Dressing for success?
But as Thorp found out, the power of high heels at work is not confined to media celebrities and politicians. It has always pervaded the workplace. Office desks in the 1950s were designed with modesty panels that hid the upper part of the legs of the secretary or receptionist who sat behind them but also revealed her shoes and feet.
Then the power dressing trend in the 1980s involved business women wearing an exaggerated masculine style of dress, pinstripe suits with shoulder pads – but still paired with killer heels – as a way of signalling that their career ambition was equal to that of men. The “dress for success” advice books written for working women at this time recommended they wear high heels as a way of commanding attention and overcoming their height disadvantage in comparison to men, for example when meeting a man for the first time and shaking hands.
Over several decades, researchers have shown that workplace norms surrounding the body are implicitly masculine.
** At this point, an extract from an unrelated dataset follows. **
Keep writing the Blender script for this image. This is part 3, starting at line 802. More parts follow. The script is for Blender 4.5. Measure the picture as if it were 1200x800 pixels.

And the result is that women’s bodies at work are implicitly (if not explicitly) seen as different and abnormal, inherently sexual, suspicious and disruptive. Women learn from an early age to discipline their bodies through diet, exercise, clothes, make up and shoes. To a greater extent than men, they must show that they can manage their bodies at work in a way that is culturally acceptable.
All too often, women are either accused of appearing “too sexy” for work through their clothing choices, or excessively masculine. Studies of female professionals show that in sectors like banking and finance, women often feel scrutinised and made to feel out of place. Whether they wear a plain dark suit or a “too bright” dress, women report that they find it almost impossible to blend in and not be the focus of male comments.
US journalist Barbara Ehrenreich captured this well in Bait and Switch, her account of corporate America today. Early on, she meets with an image consultant to improve her chances of getting a white collar job. The consultant tells her that her appearance is “too authoritative” and that she doesn’t look “feminine enough”. The image advice she reads encourages a “somewhat mannish appearance” but “if you go too far in the masculine direction … you somehow err again”.
So, on the one hand, high heels are suggested as a way for a woman to gain height and look more like a man. But on the other, they are used to highlight a woman’s sexuality and emphasise her femininity. Finding a balance between these competing expectations is impossible, not to mention the costs they have on women’s bodies. Whether they form part of a dress code or not, wearing high heels at work is a game women cannot win.